The initial temperature is \({T_1} = 210^\circ {\rm{C}}\).

The final temperature is \({T_2} = 45^\circ {\rm{C}}\).

The power output is \(P = 910\;{\rm{W}}\).

In this problem, while calculating the rate of heat input, the efficiency of Carnot engine will be utilized because the operating engine is perfect Carnot.

The relation of efficiency is given by,

\({\eta _{\rm{C}}} = 1 - \frac{{{T_2}}}{{{T_{\rm{1}}}}}\)

On plugging the values in the above relation.

\(\begin{aligned}{c}{\eta _{\rm{C}}} &= 1 - \left( {\frac{{\left( {45^\circ {\rm{C}} + 273} \right)\;{\rm{K}}}}{{\left( {210^\circ {\rm{C}} + 273} \right)\;{\rm{K}}}}} \right)\\{\eta _{\rm{C}}} &= 0.34\end{aligned}\)

The relation of efficiency is given by,

\(\begin{aligned}{l}{\eta _{\rm{C}}} &= \frac{W}{{W + Q}}\\Q &= W\left( {\frac{1}{{{\eta _{\rm{C}}}}} - 1} \right)\\\frac{Q}{t} &= \frac{W}{t}\left( {\frac{1}{{{\eta _{\rm{C}}}}} - 1} \right)\\\frac{Q}{t} &= P\left( {\frac{1}{{{\eta _{\rm{C}}}}} - 1} \right)\end{aligned}\)

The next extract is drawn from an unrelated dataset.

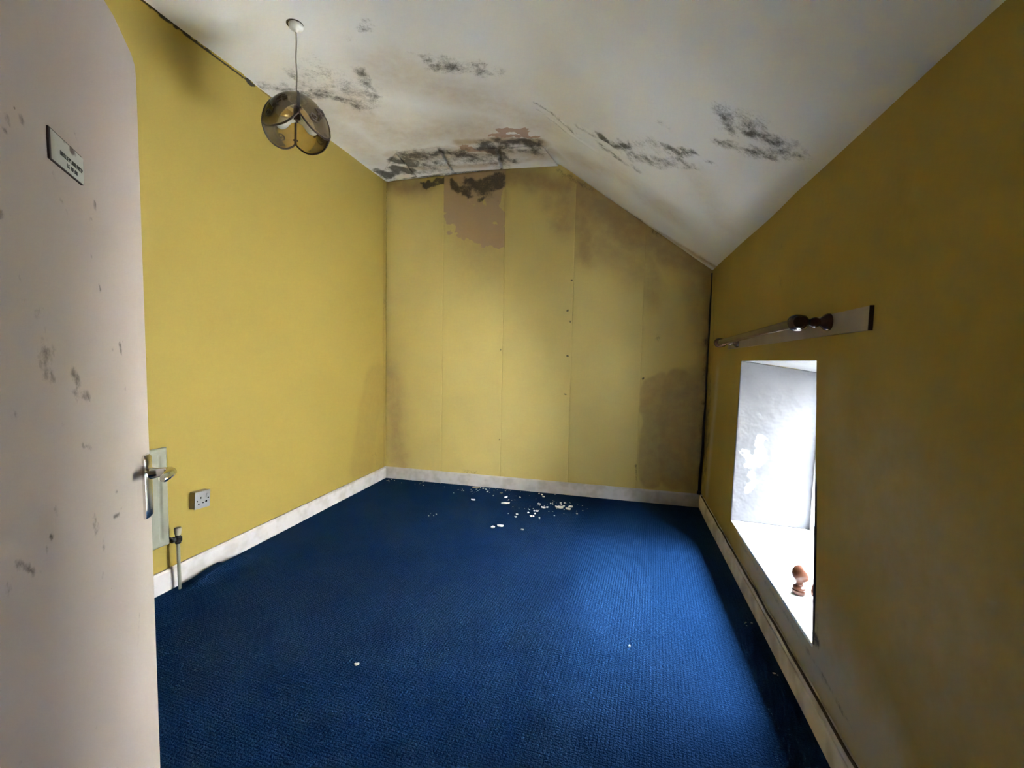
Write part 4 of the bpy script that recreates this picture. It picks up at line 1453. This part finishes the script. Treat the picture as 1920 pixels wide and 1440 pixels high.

Here, \(\frac{Q}{t}\) is the rate of heat output and W is the work done.

On plugging the values in the above relation.

\(\begin{aligned}{l}\frac{Q}{t} &= \left( {910\;{\rm{W}}} \right)\left( {\frac{1}{{0.34}} - 1} \right)\\\frac{Q}{t} &= 1766.4\;{\rm{W}}\end{aligned}\)

Thus, \(\frac{Q}{t} = 1766.4\;{\rm{W}}\) is the required rate of heat output.